The Greens do all their own stunts

wronga2THE Green Party must chase headlines and pull more stunts, be more ‘radical’. This was the assessment of one of its livelier local activists, Benali Hamdache, earlier this year.

And so it came to be that the party’s radical, headline-chasing young members headed off to Wonga’s Camden Town offices to set up a stunt bake sale outside.

The felt tip on leader Natalie Bennett’s cardboard sign explains the premise of the stunt: they give you a free cake and you give them lots of cake back. Like a Wonga loan. 

The demonstration missed, not the point, but the moment a little. The issue of pay-day loans may be ongoing and unsoothed, a permanent source of public discontent, but the lenders were on the rack a fortnight or so ago when they were squirming on Newsnight and taking questions at Parliament. That might have been the time to cook up the stall. 

The lack of pick-up may not be too much of a worry for campaigners, the photos that didn’t score so large in the local press will no doubt be of use on election leaflets in the future.

But it is a challenge now for anyone who isn’t Stella Creasy to distinguish themselves in the everyone-hates-Wonga political narrative. The noise sounds a little like: We hate them, no we hate them more.

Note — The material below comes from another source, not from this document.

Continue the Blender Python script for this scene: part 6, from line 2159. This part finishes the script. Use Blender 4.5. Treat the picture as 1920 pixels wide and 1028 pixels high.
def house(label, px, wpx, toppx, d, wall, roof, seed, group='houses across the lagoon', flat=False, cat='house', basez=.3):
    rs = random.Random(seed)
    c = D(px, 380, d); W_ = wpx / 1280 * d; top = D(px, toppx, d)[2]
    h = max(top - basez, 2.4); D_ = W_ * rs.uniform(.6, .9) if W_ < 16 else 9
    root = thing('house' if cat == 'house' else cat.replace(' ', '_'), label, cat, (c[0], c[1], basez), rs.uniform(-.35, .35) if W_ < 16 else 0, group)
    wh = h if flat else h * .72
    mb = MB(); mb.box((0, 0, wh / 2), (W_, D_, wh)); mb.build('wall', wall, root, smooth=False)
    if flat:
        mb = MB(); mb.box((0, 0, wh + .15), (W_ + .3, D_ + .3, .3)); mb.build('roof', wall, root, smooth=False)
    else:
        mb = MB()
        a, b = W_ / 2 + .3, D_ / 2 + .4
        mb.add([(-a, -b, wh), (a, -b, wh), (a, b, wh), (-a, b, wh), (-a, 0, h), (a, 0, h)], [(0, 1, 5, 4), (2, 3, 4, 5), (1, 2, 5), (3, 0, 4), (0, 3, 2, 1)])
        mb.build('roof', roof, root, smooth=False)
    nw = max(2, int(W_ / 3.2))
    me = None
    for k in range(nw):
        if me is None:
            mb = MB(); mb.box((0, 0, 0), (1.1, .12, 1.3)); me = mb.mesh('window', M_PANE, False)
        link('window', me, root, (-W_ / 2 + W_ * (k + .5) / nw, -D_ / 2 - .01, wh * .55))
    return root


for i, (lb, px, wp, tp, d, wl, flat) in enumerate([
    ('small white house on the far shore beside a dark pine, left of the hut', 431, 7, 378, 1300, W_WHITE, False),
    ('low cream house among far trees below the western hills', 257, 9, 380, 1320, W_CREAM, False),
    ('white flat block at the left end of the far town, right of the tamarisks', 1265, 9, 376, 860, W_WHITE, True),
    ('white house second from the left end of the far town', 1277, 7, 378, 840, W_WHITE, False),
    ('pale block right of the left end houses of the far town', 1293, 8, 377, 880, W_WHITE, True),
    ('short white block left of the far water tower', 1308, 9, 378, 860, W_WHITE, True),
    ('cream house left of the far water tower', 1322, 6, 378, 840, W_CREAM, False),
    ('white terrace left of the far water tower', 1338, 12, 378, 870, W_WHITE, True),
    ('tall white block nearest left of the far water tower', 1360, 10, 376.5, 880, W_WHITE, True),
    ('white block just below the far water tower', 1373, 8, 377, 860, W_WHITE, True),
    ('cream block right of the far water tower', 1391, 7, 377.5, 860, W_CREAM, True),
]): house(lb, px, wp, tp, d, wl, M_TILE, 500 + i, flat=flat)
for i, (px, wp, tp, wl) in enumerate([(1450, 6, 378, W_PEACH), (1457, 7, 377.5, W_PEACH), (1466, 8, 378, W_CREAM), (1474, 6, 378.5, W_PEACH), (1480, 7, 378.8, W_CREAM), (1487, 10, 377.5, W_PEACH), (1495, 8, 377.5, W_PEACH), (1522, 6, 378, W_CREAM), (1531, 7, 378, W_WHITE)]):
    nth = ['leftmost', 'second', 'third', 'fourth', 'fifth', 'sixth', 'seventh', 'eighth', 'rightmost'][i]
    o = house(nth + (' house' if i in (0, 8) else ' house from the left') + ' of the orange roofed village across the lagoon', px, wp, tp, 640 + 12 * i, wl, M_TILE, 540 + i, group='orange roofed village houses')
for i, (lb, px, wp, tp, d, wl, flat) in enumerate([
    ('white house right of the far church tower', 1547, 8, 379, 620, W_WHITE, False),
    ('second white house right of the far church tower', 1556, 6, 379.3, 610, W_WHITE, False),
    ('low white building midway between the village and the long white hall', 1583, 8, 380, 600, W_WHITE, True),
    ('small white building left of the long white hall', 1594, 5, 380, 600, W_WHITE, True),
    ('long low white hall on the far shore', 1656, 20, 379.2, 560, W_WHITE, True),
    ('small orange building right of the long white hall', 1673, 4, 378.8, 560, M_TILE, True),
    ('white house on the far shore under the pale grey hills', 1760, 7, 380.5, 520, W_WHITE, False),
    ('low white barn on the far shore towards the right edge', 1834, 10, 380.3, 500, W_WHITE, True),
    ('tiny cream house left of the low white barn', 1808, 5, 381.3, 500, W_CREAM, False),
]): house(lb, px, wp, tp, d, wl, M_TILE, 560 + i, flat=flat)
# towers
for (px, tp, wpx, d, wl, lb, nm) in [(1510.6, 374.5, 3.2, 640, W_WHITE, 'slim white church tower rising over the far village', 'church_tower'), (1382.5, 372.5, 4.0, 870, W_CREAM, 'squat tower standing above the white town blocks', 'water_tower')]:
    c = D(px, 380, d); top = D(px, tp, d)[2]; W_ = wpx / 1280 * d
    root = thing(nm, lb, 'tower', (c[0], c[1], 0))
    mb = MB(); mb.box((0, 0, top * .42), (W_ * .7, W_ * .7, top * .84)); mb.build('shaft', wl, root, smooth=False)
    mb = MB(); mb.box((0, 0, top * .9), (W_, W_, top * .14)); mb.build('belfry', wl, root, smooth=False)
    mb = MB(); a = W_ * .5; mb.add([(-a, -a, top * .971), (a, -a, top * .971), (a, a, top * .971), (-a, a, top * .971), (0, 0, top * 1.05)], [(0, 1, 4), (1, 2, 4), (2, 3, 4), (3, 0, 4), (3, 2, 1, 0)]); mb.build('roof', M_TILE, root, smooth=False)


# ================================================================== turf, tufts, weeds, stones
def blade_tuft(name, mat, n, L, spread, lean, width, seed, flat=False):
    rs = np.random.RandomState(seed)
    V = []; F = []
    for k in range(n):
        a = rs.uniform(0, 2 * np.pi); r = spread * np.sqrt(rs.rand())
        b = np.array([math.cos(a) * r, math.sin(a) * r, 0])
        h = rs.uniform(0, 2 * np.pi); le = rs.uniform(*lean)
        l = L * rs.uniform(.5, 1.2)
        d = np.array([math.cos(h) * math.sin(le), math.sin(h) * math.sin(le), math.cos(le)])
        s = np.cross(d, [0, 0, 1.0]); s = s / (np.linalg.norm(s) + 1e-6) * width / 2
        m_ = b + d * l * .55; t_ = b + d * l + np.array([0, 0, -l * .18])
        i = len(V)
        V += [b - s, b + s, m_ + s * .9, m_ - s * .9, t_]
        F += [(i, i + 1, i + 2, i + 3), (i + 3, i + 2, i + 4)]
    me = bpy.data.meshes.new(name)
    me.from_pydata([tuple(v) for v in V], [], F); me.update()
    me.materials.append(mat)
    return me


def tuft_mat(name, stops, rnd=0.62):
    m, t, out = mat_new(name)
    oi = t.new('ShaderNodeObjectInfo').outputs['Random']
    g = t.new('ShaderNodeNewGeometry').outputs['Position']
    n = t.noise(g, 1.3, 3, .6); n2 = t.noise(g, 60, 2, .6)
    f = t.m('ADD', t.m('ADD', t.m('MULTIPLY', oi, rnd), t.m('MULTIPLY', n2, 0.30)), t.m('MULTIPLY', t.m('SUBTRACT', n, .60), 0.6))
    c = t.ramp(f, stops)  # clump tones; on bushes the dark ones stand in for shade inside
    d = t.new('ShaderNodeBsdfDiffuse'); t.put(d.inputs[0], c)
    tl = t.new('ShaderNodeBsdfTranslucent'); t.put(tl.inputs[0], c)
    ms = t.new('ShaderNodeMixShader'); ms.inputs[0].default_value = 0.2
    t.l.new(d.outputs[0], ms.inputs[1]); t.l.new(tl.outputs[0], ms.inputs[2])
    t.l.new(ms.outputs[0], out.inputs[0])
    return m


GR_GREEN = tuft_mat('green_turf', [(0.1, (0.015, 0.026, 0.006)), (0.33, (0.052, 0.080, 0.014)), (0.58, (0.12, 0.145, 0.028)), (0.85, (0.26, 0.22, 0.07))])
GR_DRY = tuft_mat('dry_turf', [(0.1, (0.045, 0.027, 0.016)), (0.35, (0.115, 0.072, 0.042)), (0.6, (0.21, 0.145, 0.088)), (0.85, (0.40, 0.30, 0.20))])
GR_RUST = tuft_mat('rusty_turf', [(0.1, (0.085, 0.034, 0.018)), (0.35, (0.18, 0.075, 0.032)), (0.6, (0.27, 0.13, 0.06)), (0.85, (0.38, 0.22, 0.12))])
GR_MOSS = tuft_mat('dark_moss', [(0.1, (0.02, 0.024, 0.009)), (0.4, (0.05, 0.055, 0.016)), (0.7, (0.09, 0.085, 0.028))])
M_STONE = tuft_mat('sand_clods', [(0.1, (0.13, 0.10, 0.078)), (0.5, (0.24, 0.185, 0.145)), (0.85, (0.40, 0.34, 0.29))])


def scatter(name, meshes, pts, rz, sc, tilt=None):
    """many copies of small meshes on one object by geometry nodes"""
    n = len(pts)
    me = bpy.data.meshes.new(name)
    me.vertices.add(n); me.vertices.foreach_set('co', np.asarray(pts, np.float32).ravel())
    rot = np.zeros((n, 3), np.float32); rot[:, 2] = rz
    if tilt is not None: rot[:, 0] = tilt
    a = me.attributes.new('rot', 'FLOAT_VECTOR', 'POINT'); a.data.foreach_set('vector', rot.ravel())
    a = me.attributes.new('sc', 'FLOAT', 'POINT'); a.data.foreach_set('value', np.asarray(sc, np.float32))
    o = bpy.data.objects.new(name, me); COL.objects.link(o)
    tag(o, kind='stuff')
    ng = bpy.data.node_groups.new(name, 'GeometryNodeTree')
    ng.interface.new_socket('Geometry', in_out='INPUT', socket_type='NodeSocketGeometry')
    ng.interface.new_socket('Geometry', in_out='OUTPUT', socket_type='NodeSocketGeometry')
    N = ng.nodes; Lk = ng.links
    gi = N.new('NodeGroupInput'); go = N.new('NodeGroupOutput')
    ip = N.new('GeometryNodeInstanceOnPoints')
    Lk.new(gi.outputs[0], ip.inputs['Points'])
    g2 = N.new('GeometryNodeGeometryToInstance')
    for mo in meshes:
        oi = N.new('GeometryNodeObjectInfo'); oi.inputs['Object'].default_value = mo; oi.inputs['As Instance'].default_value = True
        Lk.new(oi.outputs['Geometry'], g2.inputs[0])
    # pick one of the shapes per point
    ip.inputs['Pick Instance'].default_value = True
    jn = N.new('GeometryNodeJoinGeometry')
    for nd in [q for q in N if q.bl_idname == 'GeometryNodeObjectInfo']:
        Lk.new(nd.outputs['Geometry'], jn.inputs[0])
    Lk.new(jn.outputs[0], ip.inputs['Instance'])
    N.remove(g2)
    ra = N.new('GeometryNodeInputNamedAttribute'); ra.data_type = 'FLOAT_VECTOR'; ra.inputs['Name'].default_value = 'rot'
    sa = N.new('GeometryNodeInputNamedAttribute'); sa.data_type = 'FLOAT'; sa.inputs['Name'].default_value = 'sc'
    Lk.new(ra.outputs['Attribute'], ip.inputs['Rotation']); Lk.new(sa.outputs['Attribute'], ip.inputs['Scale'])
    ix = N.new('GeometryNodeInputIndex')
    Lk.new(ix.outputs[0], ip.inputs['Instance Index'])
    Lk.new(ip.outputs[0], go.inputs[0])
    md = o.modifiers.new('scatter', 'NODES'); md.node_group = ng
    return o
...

And that’s when parties turn to stunts. Benali may simply be being realistic when he calls for more of them, especially in a party that has to work harder for press coverage. With elections ahead, stand by for more from all of the parties in the near future.

They will be of varying quality, though. Sometimes it feels like there is shortage of fresh ideas in all forms of marketing, stretching beyond politics. You can imagine the brainstorming sessions: let’s have a flashmob, let’s beam something big on the Houses of Parliament, let’s have a ‘pop-up’ something, let’s have a boss going back to the floor (for 2 mins and a photo), let’s have a giant inflatable thing…

And ultimately the reaction to the headline-chasing stunts, the Greens are contemplating, can go two ways, received as sassy and ingenuitive, or shallow. It’s a tricky line to navigate.